Electrical properties of dislocations and point defects in plastically deformed silicon.

Abstract

Energy levels of defect states introduced by plastic deformation of n-type silicon have been studied by capacitance transient spectroscopy. From the observed properties of the defects, it is concluded that two different types of defects are produced. The first type is interpreted as point defects located in the vicinity of, or inside, dislocations. These deep-level defects have been analyzed in a model involving level broadening due to strain fields and/or defect interaction. The analysis gives information on thermal emission rates, capture cross sections, ionization energies, and deep-level broadenings. In addition, this analysis allows for the determination of accurate defect concentrations.
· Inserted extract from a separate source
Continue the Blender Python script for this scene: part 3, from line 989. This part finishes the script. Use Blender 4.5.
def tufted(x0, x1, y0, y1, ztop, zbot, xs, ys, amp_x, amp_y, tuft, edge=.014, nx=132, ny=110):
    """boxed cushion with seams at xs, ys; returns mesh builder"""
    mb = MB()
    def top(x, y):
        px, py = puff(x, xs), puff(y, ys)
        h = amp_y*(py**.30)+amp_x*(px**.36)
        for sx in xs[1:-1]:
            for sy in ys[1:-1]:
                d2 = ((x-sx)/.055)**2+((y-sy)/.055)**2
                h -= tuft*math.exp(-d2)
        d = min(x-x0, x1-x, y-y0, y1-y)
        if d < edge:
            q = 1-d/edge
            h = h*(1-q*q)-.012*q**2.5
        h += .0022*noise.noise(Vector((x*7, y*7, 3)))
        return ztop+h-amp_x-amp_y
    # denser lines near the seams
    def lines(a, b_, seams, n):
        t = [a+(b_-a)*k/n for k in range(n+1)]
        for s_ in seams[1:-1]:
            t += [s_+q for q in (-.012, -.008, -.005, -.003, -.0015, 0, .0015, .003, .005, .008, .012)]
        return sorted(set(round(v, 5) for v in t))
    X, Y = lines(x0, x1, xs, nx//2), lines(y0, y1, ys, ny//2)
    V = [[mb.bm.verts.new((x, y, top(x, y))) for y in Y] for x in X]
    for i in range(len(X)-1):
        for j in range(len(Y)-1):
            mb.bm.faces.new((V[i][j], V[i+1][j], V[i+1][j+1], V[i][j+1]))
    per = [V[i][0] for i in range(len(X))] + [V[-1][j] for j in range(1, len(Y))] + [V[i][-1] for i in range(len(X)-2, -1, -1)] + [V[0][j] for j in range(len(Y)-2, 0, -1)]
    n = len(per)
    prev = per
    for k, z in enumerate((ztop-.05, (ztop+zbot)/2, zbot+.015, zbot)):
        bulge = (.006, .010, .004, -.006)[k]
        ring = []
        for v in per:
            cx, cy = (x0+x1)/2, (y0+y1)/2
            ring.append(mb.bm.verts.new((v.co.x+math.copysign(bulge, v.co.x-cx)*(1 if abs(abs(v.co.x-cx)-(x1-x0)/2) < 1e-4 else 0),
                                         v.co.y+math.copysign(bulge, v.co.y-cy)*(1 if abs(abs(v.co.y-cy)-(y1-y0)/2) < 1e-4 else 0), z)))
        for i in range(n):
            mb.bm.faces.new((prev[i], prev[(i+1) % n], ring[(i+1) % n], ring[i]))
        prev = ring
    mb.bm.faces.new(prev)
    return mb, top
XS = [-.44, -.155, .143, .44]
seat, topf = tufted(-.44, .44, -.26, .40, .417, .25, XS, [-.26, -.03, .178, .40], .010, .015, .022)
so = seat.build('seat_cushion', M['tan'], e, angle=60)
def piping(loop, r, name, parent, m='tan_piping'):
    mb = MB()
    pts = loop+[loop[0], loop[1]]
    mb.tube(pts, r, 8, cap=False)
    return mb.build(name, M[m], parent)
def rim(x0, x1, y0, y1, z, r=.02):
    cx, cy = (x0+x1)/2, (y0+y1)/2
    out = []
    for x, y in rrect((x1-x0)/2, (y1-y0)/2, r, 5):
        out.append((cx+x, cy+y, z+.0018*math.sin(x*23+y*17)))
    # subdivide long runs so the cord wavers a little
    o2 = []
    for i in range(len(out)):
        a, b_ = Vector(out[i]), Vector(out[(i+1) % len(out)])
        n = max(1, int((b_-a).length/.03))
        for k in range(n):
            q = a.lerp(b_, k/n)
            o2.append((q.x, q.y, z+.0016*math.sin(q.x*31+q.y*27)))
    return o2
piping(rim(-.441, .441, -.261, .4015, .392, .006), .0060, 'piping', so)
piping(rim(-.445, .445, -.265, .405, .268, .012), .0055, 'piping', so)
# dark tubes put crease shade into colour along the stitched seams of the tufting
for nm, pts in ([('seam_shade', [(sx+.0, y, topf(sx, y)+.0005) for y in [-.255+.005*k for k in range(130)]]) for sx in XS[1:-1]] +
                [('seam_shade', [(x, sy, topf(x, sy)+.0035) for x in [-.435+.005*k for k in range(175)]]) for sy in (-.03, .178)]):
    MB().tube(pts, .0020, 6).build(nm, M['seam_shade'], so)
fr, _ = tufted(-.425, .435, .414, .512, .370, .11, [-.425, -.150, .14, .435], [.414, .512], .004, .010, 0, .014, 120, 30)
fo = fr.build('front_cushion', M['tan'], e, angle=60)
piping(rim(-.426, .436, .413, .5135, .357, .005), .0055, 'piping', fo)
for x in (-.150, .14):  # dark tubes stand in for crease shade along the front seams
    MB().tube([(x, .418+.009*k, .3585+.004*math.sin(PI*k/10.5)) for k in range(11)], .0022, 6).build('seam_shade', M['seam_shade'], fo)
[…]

From the improved concentration measurements it has been possible to determine the dependence of the repulsive potential (responsible for the unusual capture mechanism) on the filling times during the capture process. The second type of defects seems to be directly related to dislocations, but their physical properties could not be determined unambiguously. Comparison of the deep-level transient spectroscopy (DLTS) and EPR results allowed tentative identification of the different DLTS lines with particular EPR spectra, and thus conclusions about the microscopic models for different defects. The quantitative comparison of defect concentrations measured by DLTS and EPR also suggests that in strongly deformed silicon, part of the EPR lines might be broadened due to imperfections in the lattice surrounding the paramagnetic center.